Texto de Marco Fialho

"Nardjes A." é um documentário filmado por Karim Aïnouiz no mesmo período (2019) em que foi para a Argélia de navio em busca de seu passado paterno. O fruto dessa viagem está impresso no ótimo "Marinheiro das Montanhas". Há uma pulsão permanente em "Nardjes A." para se compreender como se articula o indivíduo e o coletivo em um processo turbulento de insatisfação política contra o governo de Bouteflika.

Aqui Karim acompanha Nardje, uma jovem apaixonada por teatro, e que, como tantos outros, foi para rua protestar contra um presidente que já está há 4 mandatos no poder, sem demonstrar o menor interesse em largar o osso, apesar de estar destruindo o país com a sua mesquinhez política. Assim, o filme mergulha nessa viagem de Nardje pelas rua de Argel, em encontros com amigos e toda uma população que deseja o mesmo, uma vida política mais participativa. O filme de Karim se restringe a registrar um único dia de protesto contra o governo autoritário de Bouteflika. 

Se o filme de Karim soa importante ao registrar o movimento pelo olhar de Nardje, as quase uma hora e meia cansam pela sensação de repetição das situações. Os cantos, as músicas, os encontros vão sufocando o espectador, como o filme que não saísse do lugar. Não sair do lugar talvez nem seja o mal maior de "Nardjes A.", mas sim a sensação que somente acompanhar a protagonista talvez não dê conta de se refletir tanto assim sobre o todo. Karim até se esforça em tentar pelo uso do celular da protagonista, trazer um pouco de suas aflições pessoais e de seu sentir o mundo, mas essas estratégias não funcionam tão bem quanto o esperado para realmente casar o espectador com a personagem. 

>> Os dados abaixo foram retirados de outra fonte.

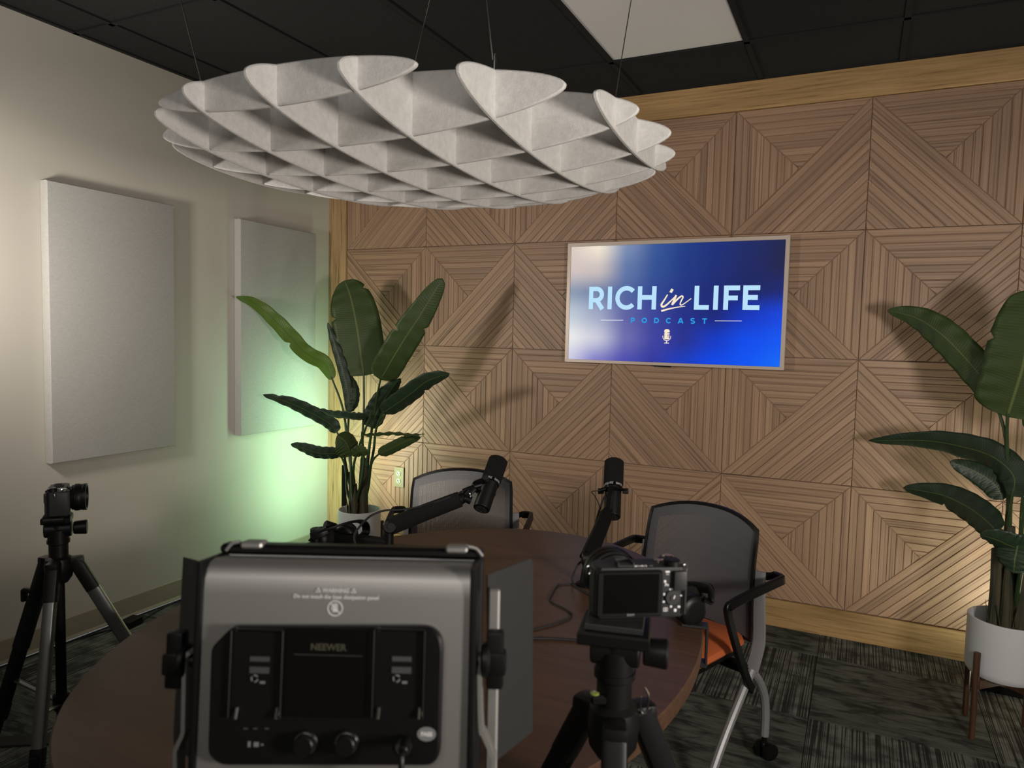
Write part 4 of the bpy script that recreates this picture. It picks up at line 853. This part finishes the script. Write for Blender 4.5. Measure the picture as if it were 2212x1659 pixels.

Assim, o filme de Karim apesar de ser um efetivo e belo registro histórico, afinal, consegue captar momentos coletivos mais interessantes do que as tentativas de sublinhar o individual no processo, mas que acaba por repercutir no todo da obra, ao causar um cansaço no espectador pelo excesso desse coletivo na narrativa. A ideia do díptico, a de juntar a busca pelo passado (Marinheiro das Montanhas), com a de procurar entender o que fez aquela luta se degringolar tanto para uma nova tragédia política ("Nardjes A.") no todo se mostrou interessante por propor uma reflexão sobre a trajetória histórica da Argélia contemporânea, seus percalços e suas lutas por um país independente das amarras coloniais, mas que ainda continua sedento por liberdade política. 

Pensado em suas duas partes em diálogo narrativo, o díptico de Karim soa irregular, pelos motivos já expostos acima, com "Marinheiro das Montanhas" sendo mais envolvente do que "Nardjes A.". Claro que essa forma de lançamento dos dois filmes ao mesmo tempo, dá uma visão mais ampla de um momento de descobertas do diretor em relação ao país de origem do seu pai e em termos de fruição funcione bastante, o que faz um filme ampliar ao outro, já que um pode até ser visto desmembrado do outro sem grandes prejuízos de história ou narrativa. Mas evidente que assisti-los em sequência faz da experiência algo mais profunda e completa.            

Creio que "Marinheiro das Montanhas" amarre melhor a ideia de relato individual com o coletivo do que "Nardjes A.", talvez pelo conhecimento anterior que temos sobre a carreira do diretor cearense de origem argelina e pela maneira pela qual aquele passado vai se desenhando e ampliando nossa visão sobre ele. Em "Nardjes A." não temos essa amplificação tão presente e envolvente do narrador, o que dificulta uma maior conexão com o filme.